There's a smell in the kitchen. Not like chicken.
We have sniffed.
We have investigated.
We have scrubbed:
the garbage cans
the lids of the garbage cans
the refrigerator shelves
the things on the refrigerator shelves
the underneath of the refrigerator (as far as we could reach)
the floor
the toaster oven
the microwave
the dishwasher
And still--peeuw.
It's not like this hasn't happened before. And eventually—ohmigod no wonder!—we figured out what it was.
We will this time too.
Meanwhile, why I can't stop smoking: It smells better than whatever that is.
7.25.2005
Subscribe to:
Post Comments (Atom)
6 comments:
Probably something dead. It could be a dead body. In the walls, or the air ducts for the building. The corpse could be anywhere in the building. I see a lot of this sort of thing on CSI. What about in that water tower? Or maybe a dead pet that hasn't been refridgerated lately?
I think it is a mouse. There's a mouse in the house. And it STINKS. If you want to know why I didn't eat dinner, ask the mouse. If you want to know why I didn't unload the dishwasher, ask the mouse. If you want to know why I didn't make coffee, ask the mouse. I won't go in there. Why? Ask the mouse.
Reason I can't stop smoking today: The mouse is unresponsive.
I smell a rat. But, we've been smelling really stinky rats for the last five years. You probably just got used to it. So, my theory is what you're smelling is coming from outside, and you're just noticing it more now with all the windows open because of the hot weather. I tried to add a super great picture of a dead rat to this comment, but my technological skills are limited.
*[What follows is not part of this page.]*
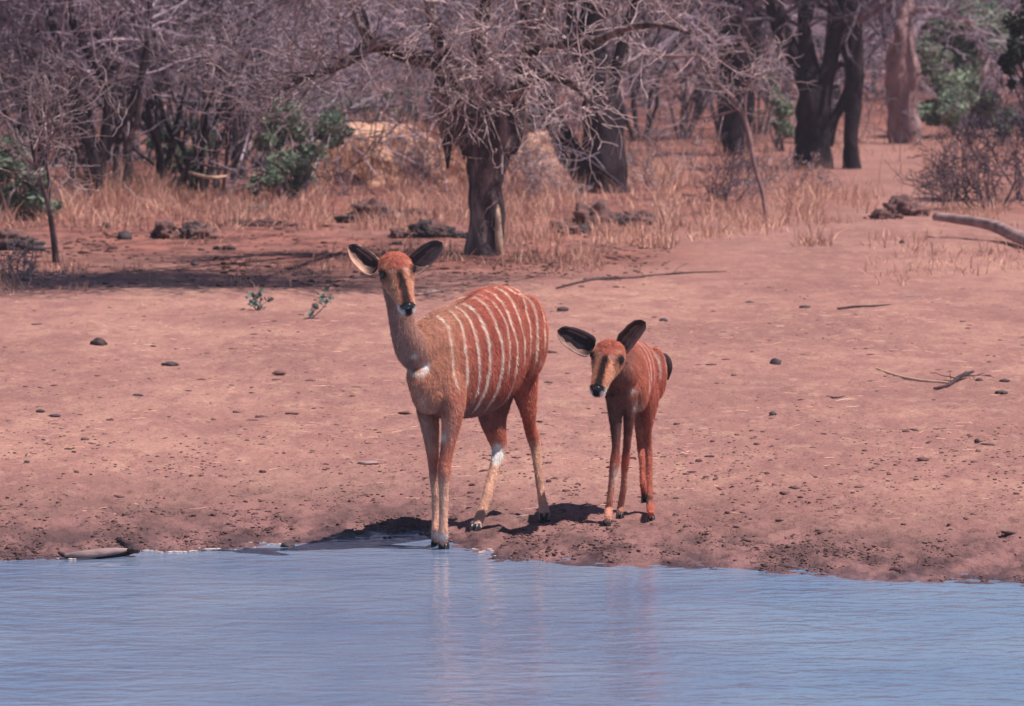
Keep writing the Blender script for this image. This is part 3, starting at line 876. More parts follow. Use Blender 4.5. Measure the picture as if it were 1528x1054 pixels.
def build_fawn():
    root = thing('antelope', 'small fawn with big dark ears standing on the mud beside the doe', 'antelope')
    A = V3(at(931, 600, 22.56)); A[2] = 0
    u = unit([.20, .98, 0]); l = np.array([.98, -.20, 0]); up = np.array([0, 0, 1.])
    B = Body()
    tor = [(-.055, .66, .56, .025), (-.03, .71, .515, .055), (.02, .750, .500, .068), (.08, .772, .490, .078), (.15, .775, .485, .080), (.22, .772, .488, .081), (.30, .772, .500, .080),
           (.37, .762, .525, .076), (.43, .738, .560, .062), (.47, .70, .60, .045), (.48, .67, .63, .02)]
    pts = [A + u * t + up * (a + b) / 2 for t, a, b, w in tor]
    B.loft('torso', pts, np.array([x[3] for x in tor]), np.array([(x[1] - x[2]) / 2 for x in tor]), l, n=60, sides=36)
    for s in (-1, 1):
        B.ball('torso', A + u * .08 + l * s * .054 + up * .61, (.08, .033, .11), np.array([u, l, up]))
        B.ball('torso', A + u * .37 + l * s * .062 + up * .63, (.09, .045, .11), np.array([u, l, up]))
    npx = [(945, 545, 22.66, 19, .065), (932, 557, 22.52, 20, .062), (921, 552, 22.42, 16, .046), (914, 540, 22.37, 14, .040), (909, 524, 22.35, 15, .042), (907, 515, 22.34, 12, .03)]
    P, a, b = leg_pts(npx); B.loft('neck', P, a, b, l, n=30, sides=24)
    poll = V3(at(910, 526, 22.31)); nose = poll + .17 * unit([-.048, -.125, -.120])
    hf, hl, hu = head_frame(poll, nose, np.array([1, -.22, -0.12]))
    k = .98
    build_head(B, poll, hf, hl, hu, k)
    B.ball('head', poll + (hf * .0 + hu * .018) * k, (.046, .043, .040))
    g1, g2, g3, g4 = on_ground(905, 787), on_ground(925, 774), on_ground(971, 779), on_ground(962, 768)
    legs = {
        'fore_r': [(916, 590, 22.56, 12, .052), (918, 620, 22.56, 9.8, .040), (919, 645, 22.56, 7.4, .028), (919, 668, 22.56, 5.8, .021), (918, 688, 22.56, 7.8, .024), (916, 702, 22.56, 6.8, .021), (913, 720, 22.56, 5.2, .0145), (910, 748, 22.56, 5.0, .014),
                   (908, 762, 22.56, 5.9, .016), (907, 772, g1.y, 4.8, .012), (906, 779, g1.y, 5.2, .012)],
        'fore_l': [(941, 590, 22.58, 13, .055), (939, 620, 22.60, 9.0, .038), (937, 645, 22.62, 6.6, .027), (935, 670, 22.64, 5.6, .020), (933, 690, 22.66, 6.2, .021), (932, 705, 22.67, 5.0, .017), (931, 725, 22.68, 4.9, .014), (928, 745, 22.70, 4.9, .014),
                   (926, 756, 22.71, 5.0, .014), (925, 763, g2.y, 4.6, .012), (925, 768, g2.y, 4.8, .012)],
        'hind_l': [(968, 575, 22.86, 15, .080), (970, 600, 22.84, 12, .065), (968, 622, 22.84, 8.8, .045), (966, 645, 22.87, 6.2, .026), (967, 662, 22.90, 6.0, .021), (968, 680, 22.90, 5.8, .018), (968, 705, 22.88, 5.4, .015),
                   (969, 740, 22.84, 5.4, .015), (970, 754, 22.82, 5.3, .015), (971, 764, g3.y, 4.8, .012), (971, 771, g3.y, 5.0, .012)],
        'hind_r': [(952, 585, 22.92, 14, .080), (955, 610, 22.88, 10.5, .060), (955, 632, 22.86, 7.8, .042), (955, 652, 22.88, 5.8, .026), (956, 668, 22.88, 5.4, .020), (958, 690, 22.84, 4.4, .014), (959, 712, 22.80, 4.2, .013), (960, 724, 22.78, 5.0, .014), (961, 735, 22.79, 4.6, .012), (962, 742, 22.81, 4.4, .012)],
    }
    for kk, sp_ in legs.items():
        P, a, b = leg_pts(sp_); B.loft(kk, P, a, b, l, n=50, sides=18)
    o, co, w = B.skin('body', 0.0048, 0.5, 4, M['coat'], root)
    rel = co - A; t = rel @ u; q = rel @ l; z = co[:, 2]; px, py = to_px(co)
    n1 = fbm(co[:, 0] * 12, co[:, 1] * 12, co[:, 2] * 12, 3); n2 = fbm(co[:, 0] * 45, co[:, 1] * 45, co[:, 2] * 45, 2)
    c = np.tile(RUST, (len(co), 1)); c = paint(c, .5 + n1, RED * 1.1)
    c = paint(c, sstep(.20, .05, t + n1 * .08) * .6, TAN * np.array([.85, .62, .60]))
    c = paint(c, sstep(.52, .47, z) * sstep(.1, .2, t) * .8, CREAM * .7)
    s_all = np.zeros(len(co))
    for i, (t0, zb) in enumerate(((.10, .58), (.175, .57), (.245, .60), (.315, .62), (.38, .64))):
        cen = t0 + .010 * vnoise(z * 8 + i * 5, i * 2.1, .5) + .25 * (z - .70) * (.3)
        s_all = np.maximum(s_all, np.exp(-((t - cen) / .0062) ** 2 * .8) * sstep(zb - .02, zb + .02, z) * (1.15 if i < 2 else .7))
    c = paint(c, s_all * (w['torso'] + w['hind_l']) * (np.abs(q) > .01), CREAM)
    for k_ in ('fore_r', 'fore_l', 'hind_l', 'hind_r'):
        wk = w[k_][:, None]; fore = k_.startswith('fore')
        cl = np.tile(RUST * 1.1, (len(co), 1))
        if fore: cl = paint(cl, sstep(.29, .22, z), PALE * np.array([.98, .84, .84]))
        else: cl = paint(cl, sstep(.10, .03, z) * .5, PALE)
        if k_ == 'fore_r': cl = paint(cl, np.exp(-((z - .245) / .035) ** 2) * sstep(911, 917, px), CREAM * 1.1)
        cl = paint(cl, sstep(.085, .065, z) * sstep(.035, .05, z) * (.85 if k_ != 'hind_r' else 0), WHITE)
        if fore: cl = paint(cl, sstep(.30, .36, z) * .6, GREYB * .7)  # dusky upper forelegs, the body's shade painted in as well
        if k_ == 'hind_r': cl = paint(cl, sstep(.17, .14, z), DARK); cl = paint(cl, sstep(.3, .4, z) * .5, GREYB * .7)  # dark foot; greyer upper leg is painted shade on the inner side
        c = c * (1 - wk) + cl * wk
    wn_ = w['neck'][:, None]; cn = np.tile(RUST * np.array([1.0, 1.15, 1.15]), (len(co), 1))
    cn = paint(cn, sstep(.03, -.04, q + .0) * .75, GREYB * .8); c = c * (1 - wn_) + cn * wn_  # painted shade on the side of the neck away from the sun
    c = paint(c, np.exp(-(((px - 943) / 6) ** 2 + ((py - 583) / 5) ** 2)) * (t < .1) * .9, CREAM)
    c = paint(c, np.exp(-(((px - 949) / 8) ** 2 + ((py - 608) / 9) ** 2)) * (t < .12) * .75, CREAM)
    c = paint(c, sstep(.10, .0, t) * sstep(952, 930, px) * sstep(.34, .42, z) * .7, GREYB * .7); c = c * np.array([.92, .88, .90])  # chest darkened with painted shade below the head
    c = paint_head(c, co, w, poll, hf, hl, hu, k, cheek=1.3)
    c *= (1 + .30 * n2 + .16 * n1)[:, None]
    set_coat(o, c)
    dk = np.array([.030, .018, .020])
    ear(root, at(886, 521, 22.33), at(832, 493, 22.31), (.4, 0, -1.0), (-.1, -1, .1), .045, .022, dk * 1.3, (np.array([.50, .30, .25]), .45), RUST * .8, root=.3)
    ear(root, at(926, 521, 22.33), at(964, 481, 22.36), (-.7, 0, -1.0), (.15, -1, .1), .062, .018, dk * 1.3, (np.array([.45, .26, .22]), .3), RUST * .8, root=.3)
    for s in (-1, 1):
        eyeball(root, poll + (hf * .043 + hl * s * .0585 + hu * .016) * k, .0145)
    v, f = ICO[2]
    nc = poll + hf * .208 * k
    mesh_np('nose', nc + (v * np.array([.010, .021, .016]) * k) @ np.array([hf, hl, hu]), [f], M['nose'], root)
    hoof(root, tuple(g1), (-.4, -1, 0), .017, .028); hoof(root, tuple(g2), (-.3, -1, 0), .016, .026); hoof(root, tuple(g3), (-.1, -1, 0), .017, .028)
    hoof(root, tuple(V3(at(962, 750, 22.82))), (0, -1, 0), .015, .026)
    tl = [A + u * .45 + up * .70, A + u * .47 + l * .05 + up * .705, A + u * .49 + l * .085 + up * .69, A + u * .49 + l * .098 + up * .65, A + u * .485 + l * .094 + up * .60]
    Vt, Ft = limb_mesh(tl, [.008, .011, .014, .015, .004], 14, 26, .15)
    mesh_np('tail', Vt, Ft, M['coat'], root, cols=np.tile(DARK * 1.2, (len(Vt), 1)))
    return root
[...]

I still think it's a dead body. I saw a CSI once where the wife hid her husband's lover whom she had murdered in a juke box, and nobody thought to look there for, like, forever. You might check that odd assortment of trunks that you found in the basement. It could be, like, a really OLD dead body, just now getting ripe again because of the hot weather. You could also e-mail Jerry Bruckheimer and ask him where he thinks the body is. I know his massuse. Her name is Zoya. I could ask her to ask him. I mean, let's get with the program, here. Of course, I could just ask Brad to play Achilles and come bust up the walls. Maybe the body is in the walls. Like I said.
No wonder! It was those rotten organic potatoes at the bottom of the basket. Which just goes to show that rotting vegetable matter can smell just as bad as rotting flesh. Especially, as one of you pointed out, in this heat. I know some of you were hoping it was Karl Rove. . .
Karl Rove...rotten potatoes. What's the dif?